The winner of six Grammy Awards, Rebennack was inducted into the Rock and Roll Hall of Fame by singer John Legend in March 2011. In May 2013, Rebennack received an honorary doctorate of fine arts from Tulane University. Rebennack was born in New Orleans on November 20, 1941. He was the son of Dorothy (Cronin) and Malcolm John Rebennack, and had German, Irish, Spanish, English, and French heritage. His father ran an appliance shop in the East End of New Orleans, fixing radios and televisions and selling records. Growing up in the 3rd Ward of New Orleans, he found early musical inspiration in the minstrel tunes sung by his grandfather and a number of aunts, uncles, sister, and cousins who played piano. He did not take music lessons before his teens and endured only a short stint in choir before getting kicked out. His father exposed him as a young boy to jazz musicians King Oliver and Louis Armstrong, who later inspired his 2014 release, Ske-Dat-De-Dat: The Spirit of Satch. Throughout his adolescence his father’s connections enabled him access to the recording rooms of rock artists, including Little Richard and Guitar Slim. Later he began to perform in New Orleans clubs, mainly on guitar, and played on stage with various local artists. As a young man Rebennack was interested in New Orleans voodoo, and in Los Angeles he developed the idea of the Dr. John persona for his old friend Ronnie Barron, based on the life of Dr. John, a Senegalese prince, conjure man, herb doctor and spiritual healer who came to New Orleans from Haiti. This free man of color lived on Bayou Road and claimed to have 15 wives and over 50 children. He kept an assortment of snakes and lizards, along with embalmed scorpions and animal and human skulls, and sold gris-gris, voodoo amulets which supposedly protect the wearer from harm.

Along with Gris-Gris, Dr. John is perhaps best known for his recordings in the period 1972-74. 1972’s Dr. John’s Gumbo, an album covering several New Orleans R&B standards with only one original, is considered a cornerstone of New Orleans music. In his 1994 autobiography, Under a Hoodoo Moon, Dr. John writes, “In 1972, I recorded Gumbo, an album that was both a tribute to and my interpretation of the music I had grown up with in New Orleans in the late 1940s and 1950s. I tried to keep a lot of little changes that were characteristic of New Orleans, while working my own funknology on piano and guitar.” The lead single from the album, “Iko Iko“, broke into the Billboard Hot 100 singles chart, eventually reaching #71. In 2003, Dr.

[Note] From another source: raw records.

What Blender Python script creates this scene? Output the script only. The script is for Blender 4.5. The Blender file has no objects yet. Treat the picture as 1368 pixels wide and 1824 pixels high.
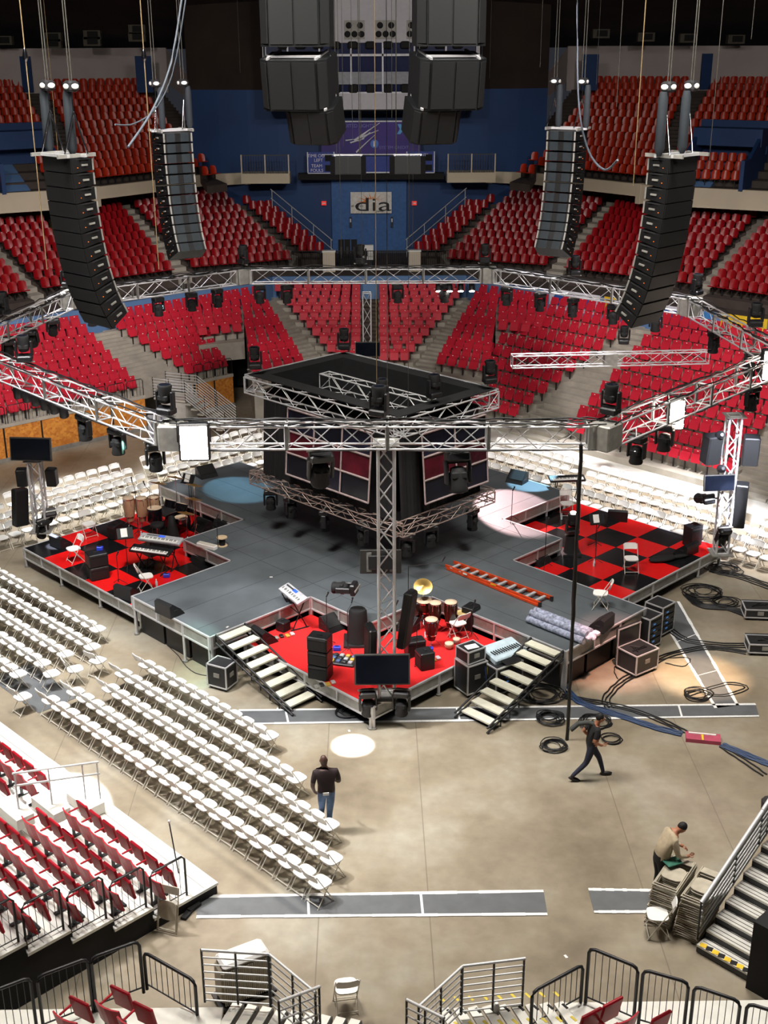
import bpy, math, random
import numpy as np
from mathutils import Vector, Matrix
random.seed(7)
SC = bpy.context.scene
COL = SC.collection
# ------------------------------------------------------------------ camera
H = 16.22
F_PX = 2178.0
PITCH, YAW, ROLL = 0.36857, 0.01237, -0.003855
FWD = Vector((math.sin(YAW)*math.cos(PITCH), math.cos(YAW)*math.cos(PITCH), -math.sin(PITCH)))
_r = Vector((math.cos(YAW), -math.sin(YAW), 0)); _u = _r.cross(FWD)
RIGHT = _r*math.cos(ROLL)+_u*math.sin(ROLL)
UPV = -_r*math.sin(ROLL)+_u*math.cos(ROLL)
cam = bpy.data.cameras.new('camera'); cam_o = bpy.data.objects.new('camera', cam); COL.objects.link(cam_o)
cam.sensor_fit = 'VERTICAL'; cam.sensor_height = 24.0; cam.lens = F_PX/1824*24.0
cam.clip_start = 0.3; cam.clip_end = 300
M = Matrix((RIGHT, UPV, -FWD)).transposed().to_4x4(); M.translation = (0, 0, H)
cam_o.matrix_world = M
SC.camera = cam_o
def at(x, y, z):            # point of the place seen at pixel x, y on the level z
    d = FWD + RIGHT*((x-684)/F_PX) - UPV*((y-912)/F_PX)
    t = (z-H)/d.z
    return Vector((d.x*t, d.y*t, z))
def atY(x, y, Y):           # point of the place seen at pixel x, y on the upright plane at depth Y
    d = FWD + RIGHT*((x-684)/F_PX) - UPV*((y-912)/F_PX)
    t = Y/d.y
    return Vector((d.x*t, Y, H+d.z*t))
# stage frame: u runs down to the right, v up to the right, at 45 degrees to the view
X0, Y0, PH = 0.078, 36.436, math.radians(-45.96)
EU = Vector((math.cos(PH), math.sin(PH), 0)); EV = Vector((-math.sin(PH), math.cos(PH), 0))
def S(u, v, z=0.0): return Vector((X0, Y0, z)) + EU*u + EV*v
def uv_of(p):
    q = Vector((p.x-X0, p.y-Y0, 0)); return q.dot(EU), q.dot(EV)
# ------------------------------------------------------------------ light and exposure
SC.view_settings.view_transform = 'Standard'; SC.view_settings.look = 'None'
SC.view_settings.exposure = 0.88; SC.view_settings.gamma = 1.0
try: SC.view_settings.use_curve_mapping = False
except Exception: pass
w = bpy.data.worlds.new('hall_air'); SC.world = w; w.use_nodes = True
w.node_tree.nodes['Background'].inputs[0].default_value = (0.55, 0.6, 0.75, 1)
w.node_tree.nodes['Background'].inputs[1].default_value = 0.02
SC.cycles.max_bounces = 5; SC.cycles.diffuse_bounces = 3; SC.cycles.glossy_bounces = 3
SC.cycles.sample_clamp_indirect = 4.0
def spot(name, loc, target, watts, col=(1, 1, 1), angle=60, blend=0.3, size=0.2):
    l = bpy.data.lights.new(name, 'SPOT'); l.energy = watts; l.color = col
    l.spot_size = math.radians(angle); l.spot_blend = blend; l.shadow_soft_size = size
    o = bpy.data.objects.new(name, l); COL.objects.link(o); o.location = loc
    o.rotation_euler = (Vector(target)-Vector(loc)).to_track_quat('-Z', 'Y').to_euler()
    return o
def area(name, loc, target, watts, sx, sy, col=(1, 1, 1)):
    l = bpy.data.lights.new(name, 'AREA'); l.energy = watts; l.color = col; l.shape = 'RECTANGLE'
    l.size = sx; l.size_y = sy
    o = bpy.data.objects.new(name, l); COL.objects.link(o); o.location = loc
    o.rotation_euler = (Vector(target)-Vector(loc)).to_track_quat('-Z', 'Y').to_euler()
    return o
# arena house lights under the roof: four banks over the floor, unseen spots over the seats, some added to brighten
for i, (x, y) in enumerate([(-7, 24), (7, 24), (-7, 48), (7, 48)]):
    area('house_light', (x, y, 25), (x*0.6, y, 0), 3000, 5, 5, (1.0, 0.95, 0.88))
spot('unseen_spot', (-12, 24, 23), S(4, -11, 0.5), 18000, (0.98, 0.98, 1.0), 44, 0.7, 1.0)     # on the chairs before the stage
spot('unseen_spot', (-9, 26, 23), S(-6, -10.5, 0.5), 13000, (0.98, 0.98, 1.0), 26, 0.6, 1.0)
spot('unseen_spot', (-15, 44, 20), S(-11.8, -3.2, 0.5), 28000, (0.98, 0.98, 1.0), 24, 0.5, 0.8) # on the chairs at the far side
spot('unseen_spot', (-12, 47, 20), S(-11.8, 3.2, 0.5), 24000, (0.98, 0.98, 1.0), 20, 0.5, 0.8)
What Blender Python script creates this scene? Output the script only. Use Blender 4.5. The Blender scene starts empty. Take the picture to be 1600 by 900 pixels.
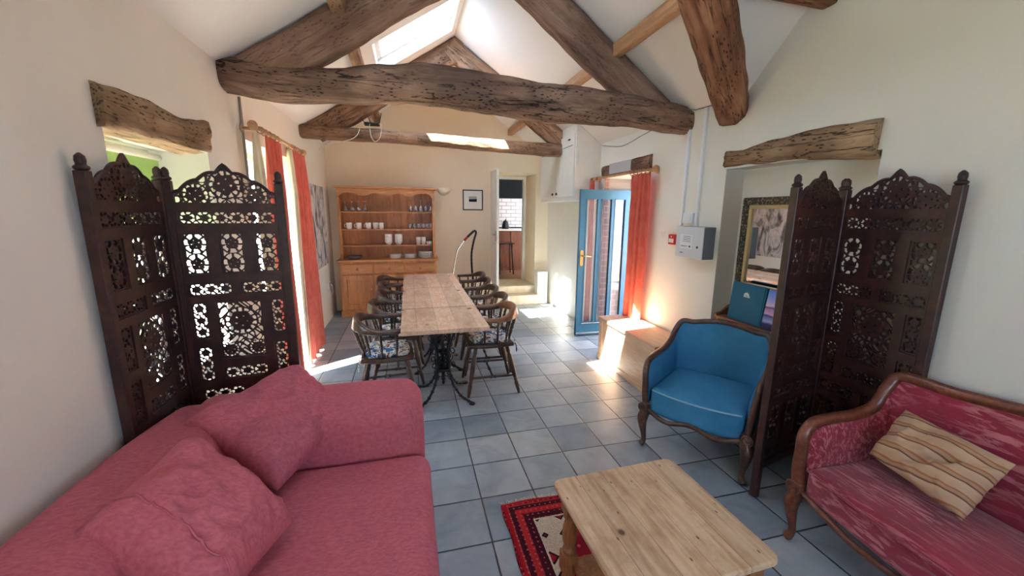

John’s Gumbo was ranked number 404 on Rolling Stone magazine’s list of the 500 greatest albums of all time.

With Gumbo, Dr. John expanded his career beyond the psychedelic voodoo music and theatrics which had driven his career since he took on the Dr. John persona, although it always remained an integral part of his music and identity. It was not until 1998’s Anutha Zone that he again concentrated on this aspect of his music wholly for a full album. “After we cut the new record”, he wrote, “I decided I’d had enough of the mighty-coo-de-fiyo hoodoo show, so I dumped the Gris-Gris routine we had been touring with since 1967 and worked up a new act—a Mardi Gras revue featuring the New Orleans standards we had covered in Gumbo.”